The Kane decision led a number of California federal district courts to stay proceedings involving "natural" labeling claims until further FDA guidance was available. See, e.g., Viggiano v. Johnson, CV 14-7250-DMG (MRWx) (C.D. Cal.); In re Hain Celestial Seasonings Prod. Consumer Litig., SACV 13-1757-AG (ANx) (C.D. Cal.); Anderson v. Hain Celestial Grp., Inc., 14-03895 EJD (N.D. Cal.); Smedt v. Hain Celestial Grp., Inc., CV-12-03029 EJD (N.D. Cal.).

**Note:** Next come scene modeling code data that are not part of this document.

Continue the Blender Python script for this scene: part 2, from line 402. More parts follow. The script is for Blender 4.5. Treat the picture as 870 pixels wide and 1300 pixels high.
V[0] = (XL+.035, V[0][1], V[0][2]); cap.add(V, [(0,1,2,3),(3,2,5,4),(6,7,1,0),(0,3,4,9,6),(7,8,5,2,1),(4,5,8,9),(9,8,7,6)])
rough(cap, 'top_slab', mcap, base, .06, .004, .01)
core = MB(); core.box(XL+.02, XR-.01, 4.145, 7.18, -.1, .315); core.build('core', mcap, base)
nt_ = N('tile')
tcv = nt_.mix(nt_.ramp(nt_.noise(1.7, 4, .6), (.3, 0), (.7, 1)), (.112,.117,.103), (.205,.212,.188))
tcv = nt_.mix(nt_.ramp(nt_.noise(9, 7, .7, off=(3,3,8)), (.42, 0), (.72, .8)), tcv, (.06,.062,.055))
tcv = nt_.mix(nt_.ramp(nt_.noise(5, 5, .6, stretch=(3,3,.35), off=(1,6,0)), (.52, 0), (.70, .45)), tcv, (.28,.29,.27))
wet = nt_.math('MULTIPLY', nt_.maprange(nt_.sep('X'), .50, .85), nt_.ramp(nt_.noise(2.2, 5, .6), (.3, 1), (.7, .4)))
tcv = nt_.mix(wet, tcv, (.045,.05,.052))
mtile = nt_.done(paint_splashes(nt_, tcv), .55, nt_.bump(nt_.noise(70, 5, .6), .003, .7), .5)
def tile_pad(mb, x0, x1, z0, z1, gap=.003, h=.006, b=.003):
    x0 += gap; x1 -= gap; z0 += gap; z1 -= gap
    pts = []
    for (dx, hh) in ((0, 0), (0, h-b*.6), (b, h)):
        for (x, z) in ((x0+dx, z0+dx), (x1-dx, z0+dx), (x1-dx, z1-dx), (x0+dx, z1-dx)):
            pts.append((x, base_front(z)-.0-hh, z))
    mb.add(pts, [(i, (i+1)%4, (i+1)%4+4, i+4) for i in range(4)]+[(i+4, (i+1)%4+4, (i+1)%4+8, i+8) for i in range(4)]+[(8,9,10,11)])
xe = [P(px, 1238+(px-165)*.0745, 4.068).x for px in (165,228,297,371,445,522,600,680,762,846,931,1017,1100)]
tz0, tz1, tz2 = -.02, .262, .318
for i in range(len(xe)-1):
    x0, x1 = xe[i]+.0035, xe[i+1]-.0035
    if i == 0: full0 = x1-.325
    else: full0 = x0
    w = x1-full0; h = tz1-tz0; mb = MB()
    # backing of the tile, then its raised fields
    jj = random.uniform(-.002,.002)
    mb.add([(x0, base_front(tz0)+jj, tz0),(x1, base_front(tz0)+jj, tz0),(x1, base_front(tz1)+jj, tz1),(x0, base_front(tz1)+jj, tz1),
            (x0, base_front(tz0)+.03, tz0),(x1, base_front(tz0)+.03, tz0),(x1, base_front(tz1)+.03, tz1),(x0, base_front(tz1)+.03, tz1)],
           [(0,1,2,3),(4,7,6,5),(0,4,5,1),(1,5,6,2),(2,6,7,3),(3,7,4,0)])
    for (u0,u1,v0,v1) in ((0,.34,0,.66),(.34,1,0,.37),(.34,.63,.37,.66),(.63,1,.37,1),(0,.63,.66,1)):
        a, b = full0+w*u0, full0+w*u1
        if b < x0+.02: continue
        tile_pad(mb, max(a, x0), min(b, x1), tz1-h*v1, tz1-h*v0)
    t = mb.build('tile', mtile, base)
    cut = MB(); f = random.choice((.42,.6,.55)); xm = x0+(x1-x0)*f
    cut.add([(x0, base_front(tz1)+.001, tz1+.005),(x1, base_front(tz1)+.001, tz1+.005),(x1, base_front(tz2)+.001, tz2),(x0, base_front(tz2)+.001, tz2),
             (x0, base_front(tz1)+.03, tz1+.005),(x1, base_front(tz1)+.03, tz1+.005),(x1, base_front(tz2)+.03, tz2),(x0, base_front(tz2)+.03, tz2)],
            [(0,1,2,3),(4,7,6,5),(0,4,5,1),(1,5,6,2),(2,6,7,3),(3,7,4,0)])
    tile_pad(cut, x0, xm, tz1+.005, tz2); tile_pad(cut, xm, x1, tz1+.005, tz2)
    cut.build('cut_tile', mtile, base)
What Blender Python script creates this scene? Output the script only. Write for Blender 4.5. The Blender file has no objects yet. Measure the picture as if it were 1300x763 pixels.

However, while the FDA comment period with regard to "natural" labeling closed in February 2016, no guidance on "natural" labeling has been forthcoming. Courts have interpreted this silence to "beg[] the question of whether further guidance is currently contemplated regarding natural food labeling ... , and whether there is any reason to believe that developments will occur in the foreseeable future." Martin v. Tradewinds Beverage Co., CV16-9249 PSG (MRWX) (C.D. Cal. ). The Martin court refused to dismiss claims arising from "100% Natural" labeling on iced tea products on primary jurisdiction grounds, given the FDA's lack of guidance. The Martin court pointed to language in the Kane decision suggesting that "the duration of the stay remains within the sound discretion of the district court" and "[i]f future events render the FDA's apparently imminent resolution of the ... 'natural' issues illusory, such events should inform the district court's exercise of its discretion." The court in In re Hain Celestial Seasonings also lifted its stay after six months had passed, because "relevant administrative guidance" from the FDA "didn't come, and the Court has been unable to find any relevant further action by the FDA."
In conclusion, while myriad "natural" labeling cases have been stalled in 9th Circuit district courts, it appears the dam may have broken at last. Practitioners defending advertising class actions arising from "natural" representations will likely soon see the revival of previously stayed district court cases in the 9th Circuit, and decisions addressing "natural" claims on the merits should not be far behind.